Il serait évidemment difficile de parler du bien-être et bonheur dans un pays de grande pauvreté, quand les besoins primaires ne sont pas couverts, comme la santé, logement, loisir, éducation, la qualité d'emploi, mais aussi les structure familiales cette relation entre revenu et bien-être est loin d'être si mécanique car la corrélation entre le bien-être subjectif et le revenu monétaire est positive et significative, tous ceci s'explique au niveau du bien-être d'ensemble, Si la situation financière ou la santé sont assez peu évoquées comme des raisons d'être heureux aujourd'hui, ils semblent en revanche davantage perçus comme des moyens d'améliorer le bien-être. Réciproquement, précarité financière et mauvaise santé sont les deux principaux vecteurs du malheur. Autrement dit, les problèmes d'argent ou les difficultés de santé constituent un obstacle sérieux au bonheur mais avoir des revenus ou une bonne santé ne peuvent, seuls, être la source du bonheur26(*).

I.3.1Le critère égalitariste

La doctrine éthique appelée utilitarisme - dont se réclament notamment Adam Smith, Jeremy Bentham, John Stuart Mill - retient le critère du bien-être collectif, et procède à des comparaisons interpersonnelles de bien-être (ou d'utilité). Une façon de faire, qui remonte au moins à Bentham, considère tous les hommes identiques du point de vue de l'utilité, le bien-être collectif étant conçu comme la somme de bien-être individuel. Cette somme est maximale lorsque la répartition des ressources est strictement égalitaire, du moins si on suppose que le bien-être individuel augmente de plus en plus lentement avec la quantité consommée, ce qui semble raisonnable. En effet, dans ce cas, tant que la répartition des ressources est inégalitaire le bonheur collectif peut être augmenté en prélevant un peu de ses ressources au plus riche pour les donner au plus pauvre. Et ce, ainsi de suite, jusqu'à ce que tout le monde soit sur le même plan. À cet argument en faveur de l'égalitarisme, on peut cependant en opposer un autre la redistribution des revenus a un effet négatif sur les incitations ceux sur lesquels les prélèvements sont faits mettront moins d'ardeur au travail, ce qui finalement peut avoir un effet négatif sur le bien-être collectif (la « taille du gâteau » à partager étant moindre que s'il n'y avait pas eu redistribution). À ce propos, on dit parfois qu'il y a dilemme entre équité et efficacité27(*).

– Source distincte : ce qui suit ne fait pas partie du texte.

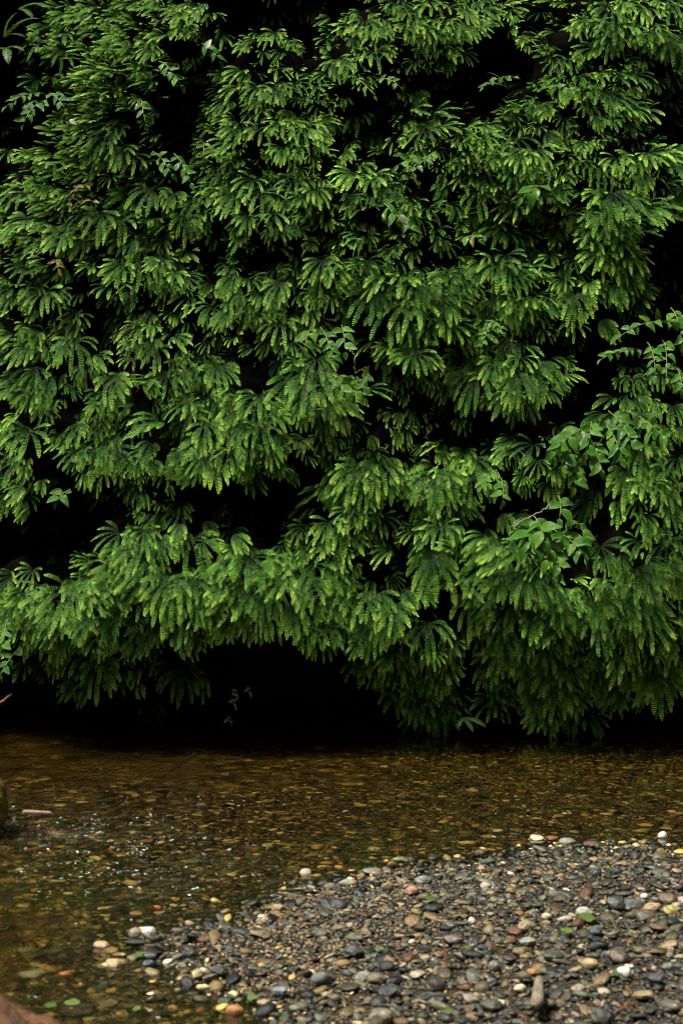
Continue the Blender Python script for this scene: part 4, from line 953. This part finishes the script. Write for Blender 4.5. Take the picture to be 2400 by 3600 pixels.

Premier problème : le bien-être ne se réduit pas au seul revenu. Le prix Nobel Amartya Sen, qui participera à la commission Stiglitz, insiste depuis de nombreuses années sur la nécessaire prise en compte d'autres éléments : la santé d'une personne et son niveau d'éducation sont ainsi des éléments complémentaires, des attributs nécessaires pour que cette personne soit capable de jouir de son revenu et de traduire celui-ci en «bien-être». Les travaux de Sen ont conduit à la construction des «indices de développement humain» qui retiennent trois indicateurs : le revenu par tête, l'espérance de vie à la naissance et le niveau moyen d'éducation de la population. Cet éclairage permet déjà d'affiner la vision obtenue par le seul revenu moyen par habitant et modifie, parfois de manière importante, l'ordre des pays dans l'échelle du développement28(*).

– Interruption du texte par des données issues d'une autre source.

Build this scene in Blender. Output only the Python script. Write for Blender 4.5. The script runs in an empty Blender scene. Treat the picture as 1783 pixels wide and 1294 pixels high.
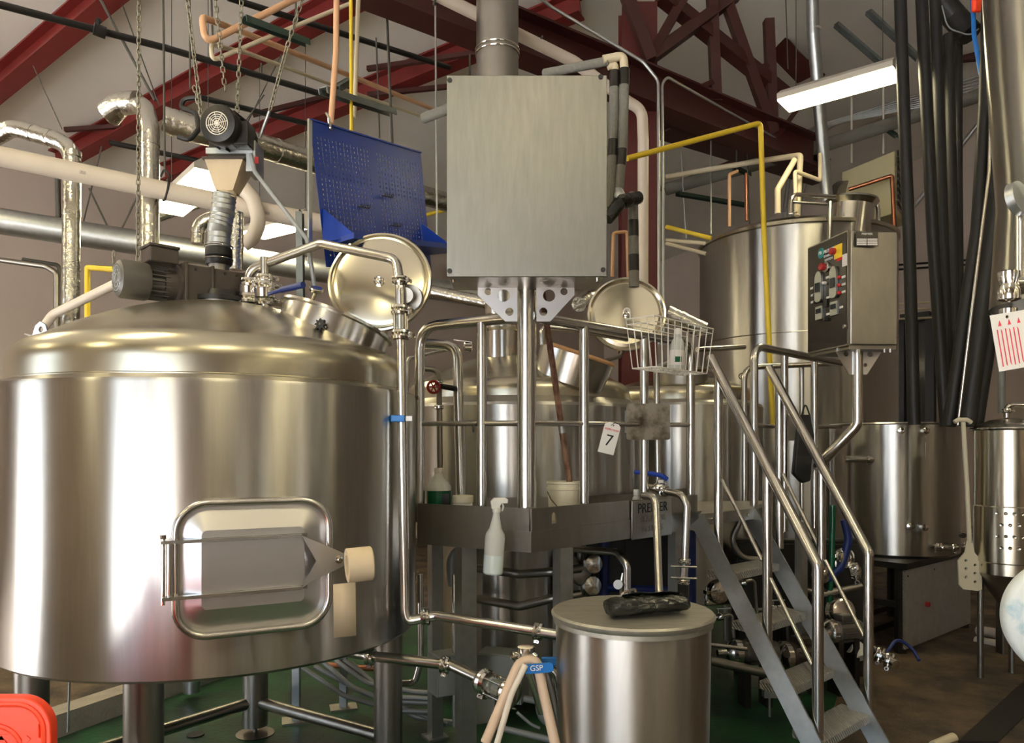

Mais une telle approche reste limitée, car elle ne s'appuie que sur des moyennes. Or, si l'on s'en tient au seul revenu, un même revenu moyen peut en fait cacher des situations très différentes. Comme 200 euros sont beaucoup plus utiles à un sans-abri qu'au président d'une banque, si le revenu moyen augmente d'une telle somme, il n'est pas indifférent de savoir si cette hausse profite à l'un plutôt qu'à l'autre. D'où la nécessité, dans la mesure de bien-être d'une population comme de l'évolution de ce bien-être, de tenir compte des disparités de situation. Des indices d'inégalité permettent alors de représenter de manière synthétique ces disparités. En gros, il s'agit de passer du revenu moyen à un calcul du bien-être moyen. Mais si l'hypothèse que 200 euros sont plus utiles à un pauvre qu'à un riche est peu contestable, il faut quantifier cette différence d'utilité.

En supposant que le gain serait à peu près identique pour le pauvre ou pour le riche, il suffit de connaître le revenu moyen, sans se préoccuper de sa répartition ; mais si on estime que 200 euros de plus sont à peu près inutiles à un très riche, on se soucie surtout de la pauvreté et on doit connaître la manière dont le revenu se distribue dans la population.

Le choix d'un indice est ici une véritable décision politique. En outre, s'il traduit une vision de la société, son calcul se heurte à de considérables difficultés pratiques. Car, pour connaître la répartition du revenu dans la population, il faut disposer d'informations détaillées. On peut relever de telles informations en conduisant des enquêtes mais on peut également s'appuyer sur des données d'origine administrative, notamment fiscales, particulièrement utiles.29(*)

La distribution du revenu ne suffit pas pour connaître la santé moyenne (mesurée par l'espérance de vie), encore faut-il savoir de quelle manière cette santé se répartit dans la population. Encore plus délicat, il faut évaluer comment la santé est associée au revenu, l'inégalité de santé renforçant bien souvent la disparité des revenus. Et ce qui est vrai de la santé et des revenus s'applique aux autres éléments à prendre en compte : patrimoine, éducation, environnement.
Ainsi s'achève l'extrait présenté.